Bonhoeffer is widely known as the
author of the book The Cost of Discipleship which came about as a result
of his experiences and suffering. He
examined the biblical texts with Jesus’ words to “take up your cross, and
follow me” and tried to explain what that means in our daily lives. He was very critical of Americans when he visited
the US twice and declared that they had never experienced a Reformation such as
Germany had with Luther. He thought of
Americans as enjoying an individualism in religious thought and life that did
not connect with his idea of community which he had written about in his
doctoral dissertation. As life became
harder and harder for him in his native Germany, he made the decision to know
the sufferings of his fellow Germans in a personal way rather than to run away to
the US and avoid it all.
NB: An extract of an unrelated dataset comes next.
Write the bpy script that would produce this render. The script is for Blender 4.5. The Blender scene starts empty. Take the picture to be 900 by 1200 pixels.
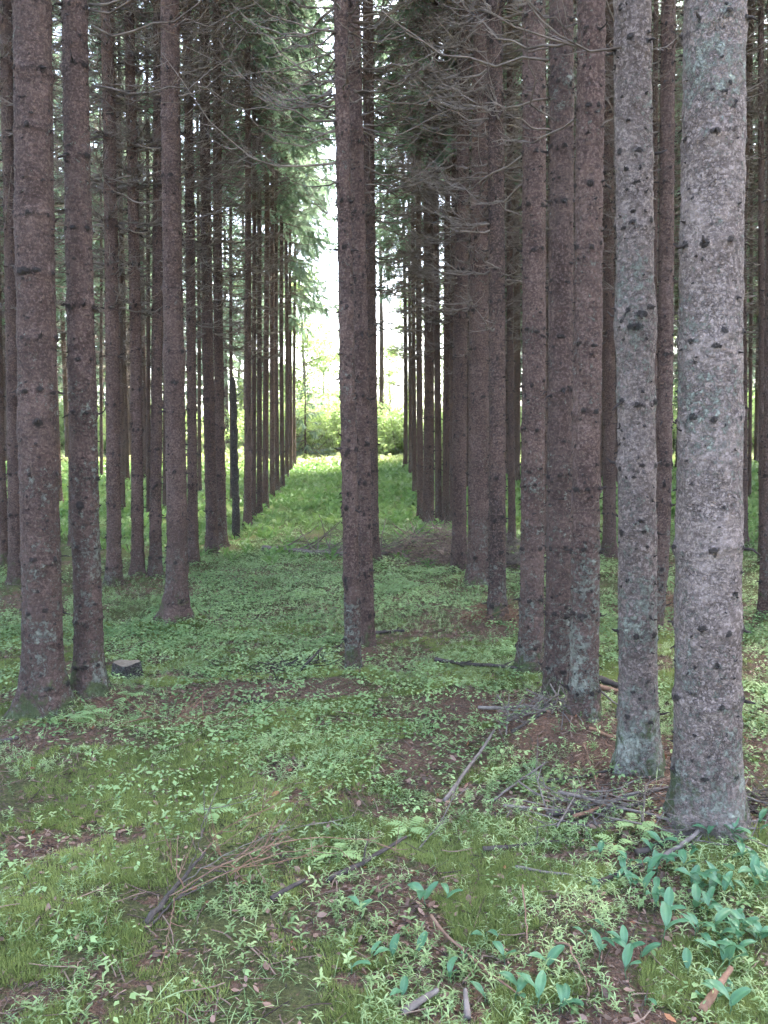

That decision
cost him his life but his years in prison before his death left a legacy of
writings that ask the modern reader to reflect upon what the cost of
discipleship is for us in our world. Is
our religious or Christian experience one that is very individualistic or do we
feel connected to the worldwide Christian community and its sufferings? What does it mean to consider a “cost” to
Christian discipleship today or is there a cost at all to modern American
Christians? What do Jesus’ words from
Mark mean to us today as we consider them?
“If
any want to become my followers, let them deny themselves and take up their
cross and follow me. For those who want
to save their life will lose it, and those who lose their life for my sake, and
for the sake of the gospel will save it.”